8. The device of claim 1 wherein the template has a generally triangular shape.

9. The device of claim 8 wherein the template has a surface area of about 1.29 cm2 to about 12.90 cm2.

10. The device of claim 1 wherein the template has a generally elliptical shape.

11. The device of claim 10 wherein the template has a surface area of about 3.23 cm2 to about 9.68 cm2.

12. The device of claim 1 further comprising:

a plurality of templates included on the body, each template comprising a shape having a pre-calculated surface area.

13. The device of claim 12 wherein each template has a different shape.

14. The device of claim 12 wherein each template has a similar shape.

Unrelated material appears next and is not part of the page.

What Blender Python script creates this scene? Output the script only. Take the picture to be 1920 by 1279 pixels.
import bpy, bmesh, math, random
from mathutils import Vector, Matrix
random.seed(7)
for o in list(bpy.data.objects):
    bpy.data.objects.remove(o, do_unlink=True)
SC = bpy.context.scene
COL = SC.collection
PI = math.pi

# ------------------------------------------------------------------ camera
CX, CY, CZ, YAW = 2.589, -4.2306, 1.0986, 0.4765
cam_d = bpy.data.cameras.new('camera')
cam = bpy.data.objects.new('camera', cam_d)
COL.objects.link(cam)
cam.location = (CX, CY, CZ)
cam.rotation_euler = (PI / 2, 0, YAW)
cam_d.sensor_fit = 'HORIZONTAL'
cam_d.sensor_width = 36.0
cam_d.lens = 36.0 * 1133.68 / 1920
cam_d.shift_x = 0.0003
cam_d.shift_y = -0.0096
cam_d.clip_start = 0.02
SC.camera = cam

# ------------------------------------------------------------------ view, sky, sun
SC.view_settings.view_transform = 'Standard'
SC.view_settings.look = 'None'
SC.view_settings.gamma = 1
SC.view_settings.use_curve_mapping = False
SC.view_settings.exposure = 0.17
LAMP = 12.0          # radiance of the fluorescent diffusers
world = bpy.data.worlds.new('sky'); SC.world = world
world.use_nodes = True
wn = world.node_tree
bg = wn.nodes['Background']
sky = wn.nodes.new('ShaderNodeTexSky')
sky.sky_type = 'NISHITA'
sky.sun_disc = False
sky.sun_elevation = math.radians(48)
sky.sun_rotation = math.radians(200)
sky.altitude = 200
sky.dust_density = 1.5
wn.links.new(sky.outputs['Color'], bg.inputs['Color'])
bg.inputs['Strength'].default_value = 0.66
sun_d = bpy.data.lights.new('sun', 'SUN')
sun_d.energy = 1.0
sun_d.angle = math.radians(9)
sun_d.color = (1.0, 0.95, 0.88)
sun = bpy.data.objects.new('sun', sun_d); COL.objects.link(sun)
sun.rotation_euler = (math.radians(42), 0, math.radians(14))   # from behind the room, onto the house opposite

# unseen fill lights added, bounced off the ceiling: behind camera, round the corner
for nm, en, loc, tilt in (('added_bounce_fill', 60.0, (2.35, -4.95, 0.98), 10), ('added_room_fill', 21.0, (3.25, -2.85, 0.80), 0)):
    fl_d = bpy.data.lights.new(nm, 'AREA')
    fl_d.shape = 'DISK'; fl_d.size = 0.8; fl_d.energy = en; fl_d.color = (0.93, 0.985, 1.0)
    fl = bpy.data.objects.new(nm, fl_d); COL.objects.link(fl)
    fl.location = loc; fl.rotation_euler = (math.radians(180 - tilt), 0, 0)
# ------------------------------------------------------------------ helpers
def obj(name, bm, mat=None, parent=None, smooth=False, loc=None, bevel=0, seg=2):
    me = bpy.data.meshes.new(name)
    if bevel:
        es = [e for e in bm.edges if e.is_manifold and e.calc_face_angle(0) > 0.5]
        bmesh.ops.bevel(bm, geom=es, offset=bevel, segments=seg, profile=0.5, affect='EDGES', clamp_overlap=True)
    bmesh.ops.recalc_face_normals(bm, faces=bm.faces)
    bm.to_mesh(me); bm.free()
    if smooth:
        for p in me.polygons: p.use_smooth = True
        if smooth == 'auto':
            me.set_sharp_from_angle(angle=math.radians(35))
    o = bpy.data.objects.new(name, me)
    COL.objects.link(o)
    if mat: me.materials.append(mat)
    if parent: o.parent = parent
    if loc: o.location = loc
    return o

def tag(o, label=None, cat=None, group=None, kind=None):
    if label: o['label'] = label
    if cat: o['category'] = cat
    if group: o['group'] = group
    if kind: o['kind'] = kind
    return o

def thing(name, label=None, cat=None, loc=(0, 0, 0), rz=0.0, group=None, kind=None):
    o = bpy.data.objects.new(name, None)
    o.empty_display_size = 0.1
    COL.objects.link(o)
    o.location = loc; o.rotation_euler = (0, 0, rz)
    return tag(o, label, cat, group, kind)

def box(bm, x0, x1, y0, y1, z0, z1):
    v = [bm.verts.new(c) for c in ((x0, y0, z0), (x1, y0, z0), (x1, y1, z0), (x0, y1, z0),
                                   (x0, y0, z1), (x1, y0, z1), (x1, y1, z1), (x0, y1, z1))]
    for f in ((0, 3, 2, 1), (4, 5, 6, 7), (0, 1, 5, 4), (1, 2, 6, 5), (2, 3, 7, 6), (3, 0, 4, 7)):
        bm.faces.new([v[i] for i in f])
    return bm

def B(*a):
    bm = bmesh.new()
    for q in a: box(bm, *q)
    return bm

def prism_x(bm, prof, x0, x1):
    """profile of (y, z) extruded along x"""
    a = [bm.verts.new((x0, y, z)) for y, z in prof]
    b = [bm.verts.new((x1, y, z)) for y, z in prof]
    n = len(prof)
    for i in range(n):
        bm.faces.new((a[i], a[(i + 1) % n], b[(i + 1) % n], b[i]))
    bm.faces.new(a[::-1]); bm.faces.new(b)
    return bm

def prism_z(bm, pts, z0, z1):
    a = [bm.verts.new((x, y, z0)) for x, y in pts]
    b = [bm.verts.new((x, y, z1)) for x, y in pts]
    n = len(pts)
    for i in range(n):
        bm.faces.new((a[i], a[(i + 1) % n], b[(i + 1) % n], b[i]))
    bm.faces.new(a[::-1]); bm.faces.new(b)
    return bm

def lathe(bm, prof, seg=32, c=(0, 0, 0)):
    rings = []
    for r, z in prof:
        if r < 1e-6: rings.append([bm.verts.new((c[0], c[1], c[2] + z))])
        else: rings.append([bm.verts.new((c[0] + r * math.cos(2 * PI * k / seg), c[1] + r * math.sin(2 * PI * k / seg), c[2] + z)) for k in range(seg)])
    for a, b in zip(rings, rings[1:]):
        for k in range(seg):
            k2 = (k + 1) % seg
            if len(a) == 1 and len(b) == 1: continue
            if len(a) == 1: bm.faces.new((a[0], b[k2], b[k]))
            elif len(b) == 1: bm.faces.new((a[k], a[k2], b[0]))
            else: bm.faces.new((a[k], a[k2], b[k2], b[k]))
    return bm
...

15. The device of claim 14 wherein each template has a different size.

16. A device comprising:

a thin transparent sheet;

at least one template included on the sheet and having a size and a shape; and

a numerical value representing a pre-calculated surface area of the template positioned on the sheet in association with the template;

wherein the template can be positioned over a defect on a gas turbine engine component having a generally similar size and shape to allow a user to estimate the surface area of the defect by referencing the numerical value representing the calculated surface area of the template.

17. The device of claim 16 wherein the shape of the template is selecting from the group consisting of a circle, a square, a rectangle, a triangle, and an ellipsis.

18. The device of claim 16 wherein the size of the template ranges from about 0.65 cm2 to about 64.52 cm2.

19. A method comprising:

visually inspecting a gas turbine engine component to identify the existence and location of a defect;

assessing a general shape of the defect;

assessing a general size of the defect;

selecting a template included on a transparent surface area estimation tool and having a pre-calculated surface area that most closely corresponds to the shape and size of the defect;

positioning the template over the defect to evaluate how well the template corresponds to the defect; and

estimating the surface area of the defect by referencing the pre-calculated surface area of the selected corresponding template.